Rolling grassy hills with scattered trees and an open blue sky with clouds
The today’s landscape of the Civil War’s Brandy Station Battlefield.

American Battlefield Trust

Recipient: Virginia Department of Conservation and Recreation

Amount: $2,440,495.00
Acres: 97.19

A month after the Union Army of the Potomac’s defeat at Chancellorsville in the Spring of 1863, its commanders received troubling reports of a massive concentration of Confederate cavalry near Culpepper, Virginia. Believing the Confederates were preparing a large-scale raid, or worse, the vanguard of an invasion into Union territory, the Army of the Potomac was ordered to go on the offensive by Major General Joseph Hooker.

Crossing the Rappahannock River early in the morning of June 9, Union cavalry commanded by Brigadier General Alfred Pleasonton attacked toward Brandy Station in two wings, attempting to flank (attack from the side) and surround the Confederates. In over fourteen hours of sustained combat at Saint James Church, Fleetwood Hill, and Yew Ridge, nearly 21,000 soldiers clashed in the largest cavalry battle in the history of the Western Hemisphere.

Enduring a narrow defeat and forced to withdraw, the Union force did not succeed in their mission to stop the Confederate advance. However, for the Union cavalry, the confidence and experience they gained at Brandy Station would prove invaluable four weeks later at a battlefield in southern Pennsylvania called Gettysburg.

This 2023 Battlefield Land Acquisition Grant awarded by the National Park Service’s American Battlefield Protection Program supports the Virginia Department of Conservation and Recreation’s effort to preserve Brady Station as a unit of their Culpeper Battlefields State Park. The acreage protected by this grant includes sections of the Confederate withdrawal from Saint James Church to Fleetwood Hill.

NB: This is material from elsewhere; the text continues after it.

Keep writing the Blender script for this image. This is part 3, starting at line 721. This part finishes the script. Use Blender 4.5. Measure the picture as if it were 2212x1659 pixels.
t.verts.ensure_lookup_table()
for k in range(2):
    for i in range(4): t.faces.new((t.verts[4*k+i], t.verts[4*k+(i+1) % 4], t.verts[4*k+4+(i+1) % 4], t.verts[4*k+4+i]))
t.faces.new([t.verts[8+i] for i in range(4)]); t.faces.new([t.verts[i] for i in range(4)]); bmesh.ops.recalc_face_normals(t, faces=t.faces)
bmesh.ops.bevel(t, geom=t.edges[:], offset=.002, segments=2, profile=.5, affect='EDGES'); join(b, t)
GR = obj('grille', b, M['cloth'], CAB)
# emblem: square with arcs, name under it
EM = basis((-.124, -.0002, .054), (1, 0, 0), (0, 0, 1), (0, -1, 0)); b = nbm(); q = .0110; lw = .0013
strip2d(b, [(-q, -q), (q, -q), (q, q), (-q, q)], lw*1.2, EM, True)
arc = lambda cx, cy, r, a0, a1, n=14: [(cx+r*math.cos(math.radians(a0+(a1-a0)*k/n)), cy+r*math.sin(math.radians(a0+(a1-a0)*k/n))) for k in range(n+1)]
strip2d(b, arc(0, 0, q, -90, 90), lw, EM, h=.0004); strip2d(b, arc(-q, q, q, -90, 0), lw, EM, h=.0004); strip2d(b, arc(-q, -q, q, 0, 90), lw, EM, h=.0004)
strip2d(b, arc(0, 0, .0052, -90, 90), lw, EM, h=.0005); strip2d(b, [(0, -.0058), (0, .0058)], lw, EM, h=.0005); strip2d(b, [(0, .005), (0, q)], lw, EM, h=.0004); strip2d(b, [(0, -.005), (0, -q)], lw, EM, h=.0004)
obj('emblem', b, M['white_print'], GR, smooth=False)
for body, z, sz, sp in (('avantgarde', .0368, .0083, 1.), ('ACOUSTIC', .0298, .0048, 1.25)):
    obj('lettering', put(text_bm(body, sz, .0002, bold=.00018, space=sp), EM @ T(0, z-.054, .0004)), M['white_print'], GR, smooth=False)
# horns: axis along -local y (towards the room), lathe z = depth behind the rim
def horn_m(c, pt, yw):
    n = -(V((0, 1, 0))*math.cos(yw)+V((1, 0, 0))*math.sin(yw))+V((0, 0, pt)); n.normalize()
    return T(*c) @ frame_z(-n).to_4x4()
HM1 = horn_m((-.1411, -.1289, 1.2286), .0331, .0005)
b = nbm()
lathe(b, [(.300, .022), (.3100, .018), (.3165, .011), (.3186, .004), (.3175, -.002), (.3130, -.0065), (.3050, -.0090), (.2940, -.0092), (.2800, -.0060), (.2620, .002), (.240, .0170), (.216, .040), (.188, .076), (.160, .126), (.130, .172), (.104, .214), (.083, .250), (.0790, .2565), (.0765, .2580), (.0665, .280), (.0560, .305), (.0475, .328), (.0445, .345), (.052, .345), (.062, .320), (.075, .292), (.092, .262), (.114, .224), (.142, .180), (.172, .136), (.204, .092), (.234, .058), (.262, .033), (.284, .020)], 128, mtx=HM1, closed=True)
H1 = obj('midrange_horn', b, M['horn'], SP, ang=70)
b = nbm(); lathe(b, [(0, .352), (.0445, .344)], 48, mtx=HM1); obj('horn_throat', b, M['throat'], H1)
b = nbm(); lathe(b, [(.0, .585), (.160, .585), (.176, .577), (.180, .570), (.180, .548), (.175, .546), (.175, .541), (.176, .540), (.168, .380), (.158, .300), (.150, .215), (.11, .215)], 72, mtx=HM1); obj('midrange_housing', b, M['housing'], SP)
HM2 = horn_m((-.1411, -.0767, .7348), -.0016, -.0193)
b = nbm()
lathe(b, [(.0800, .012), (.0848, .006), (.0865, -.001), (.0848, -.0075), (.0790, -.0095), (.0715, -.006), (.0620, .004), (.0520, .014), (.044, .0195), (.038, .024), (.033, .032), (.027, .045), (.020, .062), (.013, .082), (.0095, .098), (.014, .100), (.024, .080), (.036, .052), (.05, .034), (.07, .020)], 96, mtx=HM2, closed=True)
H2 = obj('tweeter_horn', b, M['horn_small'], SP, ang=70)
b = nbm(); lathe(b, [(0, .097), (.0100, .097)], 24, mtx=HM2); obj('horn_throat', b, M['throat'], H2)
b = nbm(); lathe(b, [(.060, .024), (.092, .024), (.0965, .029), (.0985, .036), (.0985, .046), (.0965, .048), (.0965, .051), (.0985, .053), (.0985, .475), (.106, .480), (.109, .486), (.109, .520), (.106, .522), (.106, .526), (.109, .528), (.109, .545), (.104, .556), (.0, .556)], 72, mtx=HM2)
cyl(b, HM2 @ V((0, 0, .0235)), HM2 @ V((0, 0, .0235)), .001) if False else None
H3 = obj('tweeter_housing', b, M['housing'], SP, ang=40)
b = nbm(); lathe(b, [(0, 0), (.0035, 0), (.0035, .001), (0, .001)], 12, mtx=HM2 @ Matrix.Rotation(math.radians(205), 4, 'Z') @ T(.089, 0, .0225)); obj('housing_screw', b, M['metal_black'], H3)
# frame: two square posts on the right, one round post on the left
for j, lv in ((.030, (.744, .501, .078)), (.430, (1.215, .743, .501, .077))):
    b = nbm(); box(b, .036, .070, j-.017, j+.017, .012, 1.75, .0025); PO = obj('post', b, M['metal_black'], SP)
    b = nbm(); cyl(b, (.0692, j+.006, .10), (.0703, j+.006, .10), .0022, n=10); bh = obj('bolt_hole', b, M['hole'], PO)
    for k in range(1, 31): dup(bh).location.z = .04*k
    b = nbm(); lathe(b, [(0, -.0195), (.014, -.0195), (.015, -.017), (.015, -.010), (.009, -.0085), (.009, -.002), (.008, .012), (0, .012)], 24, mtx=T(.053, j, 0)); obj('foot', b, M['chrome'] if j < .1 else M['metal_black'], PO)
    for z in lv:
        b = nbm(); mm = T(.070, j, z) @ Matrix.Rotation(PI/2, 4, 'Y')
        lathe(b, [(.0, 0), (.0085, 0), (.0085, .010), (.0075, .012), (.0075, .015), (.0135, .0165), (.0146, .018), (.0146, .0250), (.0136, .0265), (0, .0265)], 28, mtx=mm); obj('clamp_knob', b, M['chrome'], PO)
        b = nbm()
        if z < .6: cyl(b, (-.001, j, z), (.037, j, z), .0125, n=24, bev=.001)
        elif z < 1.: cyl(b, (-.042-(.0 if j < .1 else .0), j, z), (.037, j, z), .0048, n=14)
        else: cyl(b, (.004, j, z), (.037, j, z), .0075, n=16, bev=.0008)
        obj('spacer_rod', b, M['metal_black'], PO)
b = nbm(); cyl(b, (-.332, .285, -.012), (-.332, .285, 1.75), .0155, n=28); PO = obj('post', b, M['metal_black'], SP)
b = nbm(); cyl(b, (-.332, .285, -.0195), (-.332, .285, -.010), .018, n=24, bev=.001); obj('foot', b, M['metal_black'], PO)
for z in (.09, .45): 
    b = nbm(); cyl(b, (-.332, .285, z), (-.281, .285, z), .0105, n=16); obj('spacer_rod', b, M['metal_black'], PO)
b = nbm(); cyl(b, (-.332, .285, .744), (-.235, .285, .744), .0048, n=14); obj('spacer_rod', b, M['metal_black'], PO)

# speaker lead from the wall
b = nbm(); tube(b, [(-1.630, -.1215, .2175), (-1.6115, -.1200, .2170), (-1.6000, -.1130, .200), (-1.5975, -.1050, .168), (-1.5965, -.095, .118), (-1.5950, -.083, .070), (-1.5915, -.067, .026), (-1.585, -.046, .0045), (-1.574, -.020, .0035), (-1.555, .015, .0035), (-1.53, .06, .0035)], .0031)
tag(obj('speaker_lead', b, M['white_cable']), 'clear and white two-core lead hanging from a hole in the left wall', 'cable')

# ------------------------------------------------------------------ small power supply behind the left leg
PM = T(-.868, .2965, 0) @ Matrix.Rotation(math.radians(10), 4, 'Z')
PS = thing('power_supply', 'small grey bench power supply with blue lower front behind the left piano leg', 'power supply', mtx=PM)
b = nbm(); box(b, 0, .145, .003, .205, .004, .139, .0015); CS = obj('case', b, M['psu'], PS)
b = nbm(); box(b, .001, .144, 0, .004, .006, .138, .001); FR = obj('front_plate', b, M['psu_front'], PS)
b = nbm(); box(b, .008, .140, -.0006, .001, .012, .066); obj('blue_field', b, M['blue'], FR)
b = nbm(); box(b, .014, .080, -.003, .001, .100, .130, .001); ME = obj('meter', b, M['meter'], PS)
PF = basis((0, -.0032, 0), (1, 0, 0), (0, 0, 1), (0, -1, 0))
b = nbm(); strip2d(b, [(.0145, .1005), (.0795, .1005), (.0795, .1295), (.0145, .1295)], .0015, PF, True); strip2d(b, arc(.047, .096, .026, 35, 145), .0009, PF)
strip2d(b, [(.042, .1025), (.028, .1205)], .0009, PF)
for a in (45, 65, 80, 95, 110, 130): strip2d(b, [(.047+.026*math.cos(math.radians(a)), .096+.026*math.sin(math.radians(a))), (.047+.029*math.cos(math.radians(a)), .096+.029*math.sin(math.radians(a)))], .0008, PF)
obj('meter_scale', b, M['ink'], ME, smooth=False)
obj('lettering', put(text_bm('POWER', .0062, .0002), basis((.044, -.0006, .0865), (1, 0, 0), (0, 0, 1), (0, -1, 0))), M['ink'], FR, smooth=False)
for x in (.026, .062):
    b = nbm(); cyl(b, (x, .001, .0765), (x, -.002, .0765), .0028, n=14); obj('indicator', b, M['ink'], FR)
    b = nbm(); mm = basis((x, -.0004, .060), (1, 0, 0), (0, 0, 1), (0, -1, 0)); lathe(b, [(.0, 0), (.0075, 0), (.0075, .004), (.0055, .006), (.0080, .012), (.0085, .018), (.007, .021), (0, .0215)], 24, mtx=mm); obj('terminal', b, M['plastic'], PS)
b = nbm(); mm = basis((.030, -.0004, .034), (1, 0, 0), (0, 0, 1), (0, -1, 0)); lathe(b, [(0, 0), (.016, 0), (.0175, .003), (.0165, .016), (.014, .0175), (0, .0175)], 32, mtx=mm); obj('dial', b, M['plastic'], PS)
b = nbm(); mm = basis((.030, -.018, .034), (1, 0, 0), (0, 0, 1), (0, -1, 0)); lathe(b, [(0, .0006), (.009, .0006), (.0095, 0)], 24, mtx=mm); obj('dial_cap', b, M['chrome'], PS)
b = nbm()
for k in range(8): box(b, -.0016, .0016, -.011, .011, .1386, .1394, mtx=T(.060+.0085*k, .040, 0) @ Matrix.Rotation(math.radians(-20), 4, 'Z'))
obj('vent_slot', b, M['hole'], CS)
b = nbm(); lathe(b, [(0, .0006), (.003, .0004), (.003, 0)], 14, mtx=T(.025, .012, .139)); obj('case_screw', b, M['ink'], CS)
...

Battlefield Land Acquisition Grants from the NPS American Battlefield Protection Program empower preservation partners nationwide to acquire and preserve threatened Revolutionary War, War of 1812 and Civil War battlefields. In addition, the program administers three other grants: Preservation Planning Grants, which are open to all sites of armed conflict on American soil, the newly authorized Battlefield Restoration and Battlefield Interpretation Grant programs. This financial assistance generates community-driven stewardship of historic resources at the state, tribal and local levels.